“Vediamo come definire la moltiplicazione tra due numeri interi”.
“Utilizzando il trucco?”.
“Sì. Se ricordi, il trucco consiste nello scrivere un numero intero come coppia (x,y), immaginando però di avere a che fare con il numero x-y”.
“Cioè, noi scriviamo (x,y) ma, nella nostra testa, senza dirlo a nessuno, pensiamo a x-y?”.
“Esatto”.
“E con questo possiamo scrivere la regola della moltiplicazione in modo decente?”.
“Sì. Noi dovremmo scrivere il risultato della moltiplicazione tra (n,m) e (p,q)”.
“Allora, vediamo se ho capito. Io, nella mia testa, dovrei pensare invece a n-m e p-q”.
“Sì”.
“Ok. E adesso?”.
“E adesso li moltiplichi”.
“Boh, va bene: (n-m)(p-q) è uguale a np-nq-mp+mq. Non so bene cosa farmene, però”.
“Devi prima trasformare il risultato in una differenza del tipo A-B, che però ti guarderai bene dallo scrivere come differenza”.
“E come dovrò scriverla?”.
“Bè, come coppia (A,B)”.
“Ah! Ho capito il trucco! Faccio le operazioni in modo normale, poi traduco tutto nel linguaggio misterioso dei Veri Matematici”.
“Proprio così: prova”.
“Allora, prima devo trasformare np-nq-mp+mq in una differenza. Uhm, una cosa del genere: (np+mq)-(nq+mp). Può andare?”.
“Va benissimo. La pensi così, ma la scrivi come coppia: (np+mq,nq+mp)”.
“Quindi, utilizzando il linguaggio delle coppie, ho definito la moltiplicazione tra due numeri interi in questo modo: (n,m)×(p,q) = (np+mq,nq+mp). È corretto?”.
“Certo, questa è la definizione. Se non si conoscono i passaggi intermedi, è abbastanza misteriosa”.
“Già. Fammi fare una prova: provo a calcolare 3×2”.
“Bravo.
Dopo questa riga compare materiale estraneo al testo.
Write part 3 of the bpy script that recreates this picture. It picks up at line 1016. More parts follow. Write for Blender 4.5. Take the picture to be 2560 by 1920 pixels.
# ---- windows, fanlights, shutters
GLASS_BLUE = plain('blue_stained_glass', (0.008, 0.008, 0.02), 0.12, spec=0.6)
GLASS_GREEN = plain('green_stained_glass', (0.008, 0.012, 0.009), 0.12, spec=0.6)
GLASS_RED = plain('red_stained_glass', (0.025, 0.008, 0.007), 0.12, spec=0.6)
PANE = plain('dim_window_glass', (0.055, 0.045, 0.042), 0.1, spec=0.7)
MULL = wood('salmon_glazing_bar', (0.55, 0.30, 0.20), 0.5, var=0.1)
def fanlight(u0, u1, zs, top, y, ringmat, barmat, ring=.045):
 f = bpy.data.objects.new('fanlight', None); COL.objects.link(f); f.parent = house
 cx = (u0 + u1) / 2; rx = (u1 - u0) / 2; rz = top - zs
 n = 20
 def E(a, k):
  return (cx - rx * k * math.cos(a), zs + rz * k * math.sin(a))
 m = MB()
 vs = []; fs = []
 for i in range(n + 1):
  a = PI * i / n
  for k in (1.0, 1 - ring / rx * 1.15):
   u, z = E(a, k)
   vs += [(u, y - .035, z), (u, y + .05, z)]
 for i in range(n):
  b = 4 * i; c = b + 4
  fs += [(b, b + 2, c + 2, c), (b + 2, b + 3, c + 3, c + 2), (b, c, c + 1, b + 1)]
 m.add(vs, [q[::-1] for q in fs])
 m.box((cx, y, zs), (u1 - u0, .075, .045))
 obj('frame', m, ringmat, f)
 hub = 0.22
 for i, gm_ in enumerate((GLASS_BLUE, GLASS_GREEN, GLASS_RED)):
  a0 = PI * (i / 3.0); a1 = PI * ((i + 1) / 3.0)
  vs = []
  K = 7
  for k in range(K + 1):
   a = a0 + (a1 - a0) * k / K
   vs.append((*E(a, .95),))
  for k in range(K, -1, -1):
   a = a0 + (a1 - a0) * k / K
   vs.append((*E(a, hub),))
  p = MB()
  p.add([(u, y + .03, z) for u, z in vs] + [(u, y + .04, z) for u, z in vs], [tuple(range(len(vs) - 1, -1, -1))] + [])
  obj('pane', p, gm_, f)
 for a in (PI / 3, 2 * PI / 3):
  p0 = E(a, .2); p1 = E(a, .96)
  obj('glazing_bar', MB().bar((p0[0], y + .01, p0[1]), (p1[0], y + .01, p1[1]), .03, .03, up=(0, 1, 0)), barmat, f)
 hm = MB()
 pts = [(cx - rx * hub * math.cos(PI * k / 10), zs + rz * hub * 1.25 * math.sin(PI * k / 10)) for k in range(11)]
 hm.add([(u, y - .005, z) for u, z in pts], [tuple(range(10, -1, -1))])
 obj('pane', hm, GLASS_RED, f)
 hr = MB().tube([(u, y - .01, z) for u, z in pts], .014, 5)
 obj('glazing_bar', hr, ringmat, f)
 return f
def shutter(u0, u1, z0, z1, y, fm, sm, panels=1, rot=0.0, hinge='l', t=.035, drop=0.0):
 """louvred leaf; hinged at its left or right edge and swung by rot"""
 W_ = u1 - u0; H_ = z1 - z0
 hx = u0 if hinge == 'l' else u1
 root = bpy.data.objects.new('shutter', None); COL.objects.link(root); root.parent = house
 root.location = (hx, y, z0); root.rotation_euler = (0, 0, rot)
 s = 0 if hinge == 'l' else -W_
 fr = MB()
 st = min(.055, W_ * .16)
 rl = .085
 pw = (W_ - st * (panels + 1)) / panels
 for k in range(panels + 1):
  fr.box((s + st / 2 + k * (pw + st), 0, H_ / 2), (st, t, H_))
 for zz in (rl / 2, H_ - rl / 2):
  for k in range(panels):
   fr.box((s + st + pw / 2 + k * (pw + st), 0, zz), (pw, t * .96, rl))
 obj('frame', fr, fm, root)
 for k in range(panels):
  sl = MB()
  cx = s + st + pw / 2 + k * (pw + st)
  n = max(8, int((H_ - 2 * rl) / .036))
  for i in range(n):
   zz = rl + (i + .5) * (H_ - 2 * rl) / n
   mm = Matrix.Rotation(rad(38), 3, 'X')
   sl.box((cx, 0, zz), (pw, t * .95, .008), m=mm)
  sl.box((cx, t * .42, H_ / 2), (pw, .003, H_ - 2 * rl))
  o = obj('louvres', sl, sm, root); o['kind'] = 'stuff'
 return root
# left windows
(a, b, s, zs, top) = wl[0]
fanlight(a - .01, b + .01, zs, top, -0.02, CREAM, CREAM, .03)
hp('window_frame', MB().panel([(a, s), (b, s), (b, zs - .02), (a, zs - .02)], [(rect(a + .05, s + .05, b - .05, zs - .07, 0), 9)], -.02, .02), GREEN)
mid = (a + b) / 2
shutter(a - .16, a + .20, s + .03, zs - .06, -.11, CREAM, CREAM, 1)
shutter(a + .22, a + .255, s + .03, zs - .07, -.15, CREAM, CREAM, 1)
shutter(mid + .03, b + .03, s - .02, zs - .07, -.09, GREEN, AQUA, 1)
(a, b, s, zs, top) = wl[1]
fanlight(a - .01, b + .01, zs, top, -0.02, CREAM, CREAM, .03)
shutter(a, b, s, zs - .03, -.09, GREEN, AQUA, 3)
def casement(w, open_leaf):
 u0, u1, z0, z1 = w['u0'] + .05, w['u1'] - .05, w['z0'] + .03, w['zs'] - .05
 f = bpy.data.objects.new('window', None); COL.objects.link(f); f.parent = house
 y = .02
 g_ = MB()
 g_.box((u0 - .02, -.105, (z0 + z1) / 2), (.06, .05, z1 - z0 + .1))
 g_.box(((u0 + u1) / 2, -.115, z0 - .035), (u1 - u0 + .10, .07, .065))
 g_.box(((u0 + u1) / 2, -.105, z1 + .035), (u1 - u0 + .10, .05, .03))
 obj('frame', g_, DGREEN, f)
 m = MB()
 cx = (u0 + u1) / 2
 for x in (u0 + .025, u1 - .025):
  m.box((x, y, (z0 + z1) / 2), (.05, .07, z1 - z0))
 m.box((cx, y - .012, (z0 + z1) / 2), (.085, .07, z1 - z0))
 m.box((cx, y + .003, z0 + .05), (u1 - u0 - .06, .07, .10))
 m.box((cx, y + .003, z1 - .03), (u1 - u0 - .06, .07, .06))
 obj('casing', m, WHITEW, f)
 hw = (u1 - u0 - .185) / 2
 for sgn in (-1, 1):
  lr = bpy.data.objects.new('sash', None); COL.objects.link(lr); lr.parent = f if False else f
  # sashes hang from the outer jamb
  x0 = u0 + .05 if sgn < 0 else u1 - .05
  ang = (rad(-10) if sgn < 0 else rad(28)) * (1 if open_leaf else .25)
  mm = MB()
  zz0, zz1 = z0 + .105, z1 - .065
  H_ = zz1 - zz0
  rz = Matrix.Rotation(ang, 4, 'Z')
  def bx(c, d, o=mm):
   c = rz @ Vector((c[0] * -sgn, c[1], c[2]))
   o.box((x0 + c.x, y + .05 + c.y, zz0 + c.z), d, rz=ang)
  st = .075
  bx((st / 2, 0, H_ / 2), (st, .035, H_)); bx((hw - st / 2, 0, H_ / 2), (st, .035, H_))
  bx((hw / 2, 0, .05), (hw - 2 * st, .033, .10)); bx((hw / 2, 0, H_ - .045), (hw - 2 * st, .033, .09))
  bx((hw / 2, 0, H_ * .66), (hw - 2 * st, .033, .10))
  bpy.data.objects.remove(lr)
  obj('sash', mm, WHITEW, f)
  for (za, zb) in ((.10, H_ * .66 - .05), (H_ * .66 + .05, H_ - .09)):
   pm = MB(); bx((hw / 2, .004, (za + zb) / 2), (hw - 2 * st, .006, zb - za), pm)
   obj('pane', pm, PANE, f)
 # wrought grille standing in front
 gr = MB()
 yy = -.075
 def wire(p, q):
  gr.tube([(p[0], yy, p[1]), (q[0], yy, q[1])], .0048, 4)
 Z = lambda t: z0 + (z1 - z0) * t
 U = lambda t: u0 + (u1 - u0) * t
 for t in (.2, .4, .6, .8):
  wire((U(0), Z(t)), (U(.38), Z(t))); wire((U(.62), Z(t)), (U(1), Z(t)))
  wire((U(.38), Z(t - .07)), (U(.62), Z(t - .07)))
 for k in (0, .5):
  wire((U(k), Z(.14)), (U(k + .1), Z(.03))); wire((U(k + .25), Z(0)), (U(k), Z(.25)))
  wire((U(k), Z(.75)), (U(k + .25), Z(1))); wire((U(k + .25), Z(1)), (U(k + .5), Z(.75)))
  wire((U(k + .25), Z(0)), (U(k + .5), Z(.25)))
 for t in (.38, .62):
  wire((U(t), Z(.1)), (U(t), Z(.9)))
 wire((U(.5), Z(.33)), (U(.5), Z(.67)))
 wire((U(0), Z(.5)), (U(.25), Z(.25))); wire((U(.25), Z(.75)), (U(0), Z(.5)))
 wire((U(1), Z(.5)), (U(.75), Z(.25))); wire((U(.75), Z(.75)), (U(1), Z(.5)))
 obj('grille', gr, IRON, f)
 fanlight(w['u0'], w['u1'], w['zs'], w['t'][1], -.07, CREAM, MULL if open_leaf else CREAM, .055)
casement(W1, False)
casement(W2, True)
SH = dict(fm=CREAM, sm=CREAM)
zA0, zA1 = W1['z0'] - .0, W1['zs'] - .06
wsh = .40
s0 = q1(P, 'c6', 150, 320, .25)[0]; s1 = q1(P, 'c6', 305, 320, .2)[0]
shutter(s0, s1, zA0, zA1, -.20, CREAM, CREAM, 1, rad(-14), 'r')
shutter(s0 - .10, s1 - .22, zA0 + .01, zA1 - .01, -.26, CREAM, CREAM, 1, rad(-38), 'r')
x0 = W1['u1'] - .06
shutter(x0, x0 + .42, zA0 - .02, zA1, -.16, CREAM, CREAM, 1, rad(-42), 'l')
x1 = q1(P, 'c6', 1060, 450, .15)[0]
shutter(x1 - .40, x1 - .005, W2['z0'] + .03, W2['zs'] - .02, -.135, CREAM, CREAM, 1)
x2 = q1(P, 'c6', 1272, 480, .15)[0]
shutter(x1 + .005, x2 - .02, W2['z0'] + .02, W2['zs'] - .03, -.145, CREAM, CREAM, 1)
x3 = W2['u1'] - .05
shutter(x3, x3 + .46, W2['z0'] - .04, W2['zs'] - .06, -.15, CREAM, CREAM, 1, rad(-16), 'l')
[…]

Bisogna sempre provare, non sarebbe elegante presentare una teoria misteriosa e sbagliata”.
“Posso scrivere 3 come coppia (3,0) e 2 come (2,0)”.
“Naturalmente questa è una delle infinite scelte che puoi fare”.
“Eh, lo so. Mi ricordo che si deve dimostrare che la definizione è una buona definizione, ma magari ci penso dopo. Adesso vorrei provare a capire se 3 per 2 fa davvero 6”.
“Ok, vai avanti applicando la regola”.
“Allora, (3,0)×(2,0) = (3×2 + 0×0, 3×0 + 0×2) = (6,0). Pare funzionare”.
“Almeno in uno degli infini casi”.
“Un po' poco. Dovrei provare a generalizzare”.
“Prova. Invece di prendere (n,m) come primo fattore, prova a prenderne un altro che fa parte della stessa classe di equivalenza”.
“Potrei prendere (n+x,m+x), ora che mi ha spiegato il trucco non mi ferma più nessuno”.
“Perfetto. Ora moltiplica per (p,q)”.
“Vado: (n+x,m+x)×(p,q) = (np+xp+mq+xq, nq+xq+mp+xp). Bruttino”.
“Bruttino, ma appartiene alla stessa classe di (np+mq, nq+mp)?”.
“Ah, sì! I due addendi xp e xq compaiono sia nel primo elemento della coppia che nel secondo, quindi la nostra moltiplicazione funziona davvero!”.
“Già. Se vuoi complicare ancora, puoi prendere un elemento generico anche per (p,q) e rifare i calcoli, ma direi che ce li possiamo risparmiare, no?”.
“Sì, ho capito il funzionamento: compariranno sempre termini semplificabili”.
“Perfetto. Ora la definizione di numeri interi è completa”.
“E cosa ci facciamo?”.
“La usiamo per costruire i numeri razionali”.